Given information.
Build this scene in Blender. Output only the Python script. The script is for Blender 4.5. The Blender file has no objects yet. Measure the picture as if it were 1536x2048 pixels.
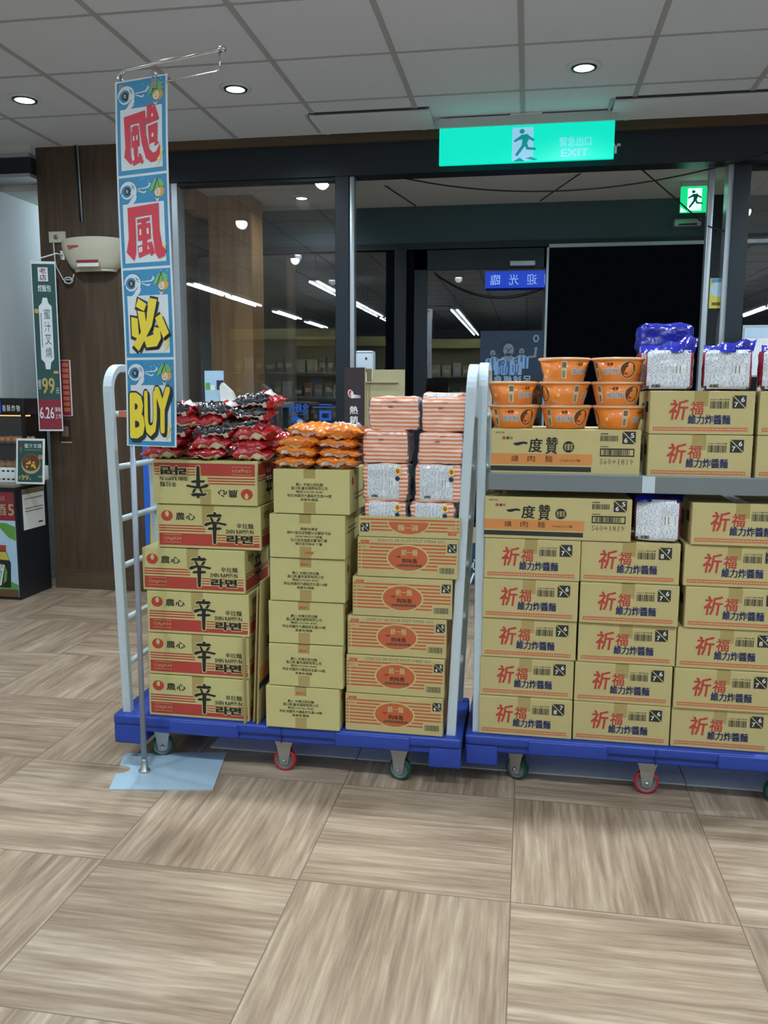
import bpy, bmesh, math, random
from mathutils import Vector, Matrix, noise
random.seed(7)
S = bpy.context.scene
COL = S.collection
PI = math.pi

# ------------------------------------------------------------------ camera
FPX, YAW, PIT, ROL, EYE = 1675.0, -0.1687, -0.1407, 0.005, 1.379   # focal length in pixels of the 1536x2048 frame
_cy, _sy, _cp, _sp, _cr, _sr = (math.cos(YAW), math.sin(YAW), math.cos(PIT), math.sin(PIT), math.cos(ROL), math.sin(ROL))
CF = Vector((_sy * _cp, _cy * _cp, _sp))
_r0 = Vector((_cy, -_sy, 0)); _u0 = _r0.cross(CF)
CR = _cr * _r0 + _sr * _u0
CU = -_sr * _r0 + _cr * _u0
CE = Vector((0, 0, EYE))
cam = bpy.data.cameras.new('camera'); cam_ob = bpy.data.objects.new('camera', cam); COL.objects.link(cam_ob)
cam.sensor_fit = 'VERTICAL'; cam.sensor_height = 24.0; cam.lens = FPX * 24.0 / 2048.0
cam.clip_start = 0.02; cam.clip_end = 100
mw = Matrix((CR, CU, -CF)).transposed().to_4x4(); mw.translation = CE
cam_ob.matrix_world = mw
S.camera = cam_ob

def ray(x, y): return CR * ((x - 768) / FPX) - CU * ((y - 1024) / FPX) + CF
def at(x, y, Y):          # where the sight line through a photo point meets the plane at depth Y
    d = ray(x, y); return CE + d * (Y / d.y)
def atz(x, y, z):         # ... or the horizontal plane at height z
    d = ray(x, y); return CE + d * ((z - EYE) / d.z)

# ------------------------------------------------------------------ light and exposure
W = bpy.data.worlds.new('night'); S.world = W; W.use_nodes = True
W.node_tree.nodes['Background'].inputs[0].default_value = (0.02, 0.03, 0.05, 1)
W.node_tree.nodes['Background'].inputs[1].default_value = 0.05
S.view_settings.view_transform = 'Standard'; S.view_settings.look = 'None'
S.view_settings.gamma = 1.0; S.view_settings.use_curve_mapping = False
S.view_settings.exposure = 0.22
S.cycles.max_bounces = 8; S.cycles.diffuse_bounces = 4; S.cycles.glossy_bounces = 4
S.cycles.transparent_max_bounces = 12; S.cycles.sample_clamp_indirect = 6.0
TUBE_STRENGTH = 17.0
SPOT_W = 105.0
DISC_STRENGTH = 9.0
LIGHT_COL = (0.82, 0.95, 1.06)

# ------------------------------------------------------------------ materials
def lin(c):
    c = c / 255.0
    return c / 12.92 if c <= 0.04045 else ((c + 0.055) / 1.055) ** 2.4
def rgb(r, g, b): return (lin(r), lin(g), lin(b), 1)
MATS = {}
def mat(name, col=None, rough=0.6, metal=0.0, emit=0.0, spec=0.5, coat=0.0, var=0.0, scale=8.0, bump=0.0, bscale=60.0):
    if name in MATS: return MATS[name]
    m = bpy.data.materials.new(name); m.use_nodes = True
    nt = m.node_tree; b = nt.nodes['Principled BSDF']
    c = rgb(*col)
    b.inputs['Base Color'].default_value = c
    b.inputs['Roughness'].default_value = rough; b.inputs['Metallic'].default_value = metal
    b.inputs['Specular IOR Level'].default_value = spec
    b.inputs['Coat Weight'].default_value = coat; b.inputs['Coat Roughness'].default_value = 0.12
    if emit:
        b.inputs['Emission Color'].default_value = c; b.inputs['Emission Strength'].default_value = emit
    if var or bump:
        tc = nt.nodes.new('ShaderNodeTexCoord')
        if var:
            n = nt.nodes.new('ShaderNodeTexNoise'); n.inputs['Scale'].default_value = scale; n.inputs['Detail'].default_value = 4
            nt.links.new(tc.outputs['Object'], n.inputs['Vector'])
            mx = nt.nodes.new('ShaderNodeMix'); mx.data_type = 'RGBA'
            mx.inputs['A'].default_value = tuple(v * (1 - var) for v in c[:3]) + (1,)
            mx.inputs['B'].default_value = tuple(min(1, v * (1 + var)) for v in c[:3]) + (1,)
            nt.links.new(n.outputs['Fac'], mx.inputs['Factor']); nt.links.new(mx.outputs['Result'], b.inputs['Base Color'])
        if bump:
            n2 = nt.nodes.new('ShaderNodeTexNoise'); n2.inputs['Scale'].default_value = bscale; n2.inputs['Detail'].default_value = 3
            nt.links.new(tc.outputs['Object'], n2.inputs['Vector'])
            bp = nt.nodes.new('ShaderNodeBump'); bp.inputs['Strength'].default_value = bump; bp.inputs['Distance'].default_value = 0.01
            nt.links.new(n2.outputs['Fac'], bp.inputs['Height']); nt.links.new(bp.outputs['Normal'], b.inputs['Normal'])
    MATS[name] = m
    return m

def wood_mat(name, c1, c2, c3, axis='Z', rough=0.45, scale=3.0):
    m = bpy.data.materials.new(name); m.use_nodes = True; nt = m.node_tree; b = nt.nodes['Principled BSDF']
    N = nt.nodes.new; L = nt.links.new
    tc = N('ShaderNodeTexCoord'); mp = N('ShaderNodeMapping')
    st = {'Z': (9, 9, 0.55), 'X': (0.55, 9, 9), 'Y': (9, 0.55, 9)}[axis]
    mp.inputs['Scale'].default_value = st
    L(tc.outputs['Object'], mp.inputs['Vector'])
    n = N('ShaderNodeTexNoise'); n.inputs['Scale'].default_value = scale; n.inputs['Detail'].default_value = 6; n.inputs['Distortion'].default_value = 0.6
    L(mp.outputs[0], n.inputs['Vector'])
    cr = N('ShaderNodeValToRGB'); e = cr.color_ramp.elements
    e[0].position = 0.3; e[0].color = rgb(*c1); e[1].position = 0.72; e[1].color = rgb(*c3)
    x = cr.color_ramp.elements.new(0.5); x.color = rgb(*c2)
    L(n.outputs['Fac'], cr.inputs['Fac']); L(cr.outputs['Color'], b.inputs['Base Color'])
    b.inputs['Roughness'].default_value = rough
    MATS[name] = m
    return m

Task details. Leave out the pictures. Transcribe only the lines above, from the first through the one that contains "PI = math.pi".

Completed exercise.
Build this scene in Blender. Output only the Python script. The script is for Blender 4.5. The Blender file has no objects yet. Measure the picture as if it were 1536x2048 pixels.
import bpy, bmesh, math, random
from mathutils import Vector, Matrix, noise
random.seed(7)
S = bpy.context.scene
COL = S.collection
PI = math.pi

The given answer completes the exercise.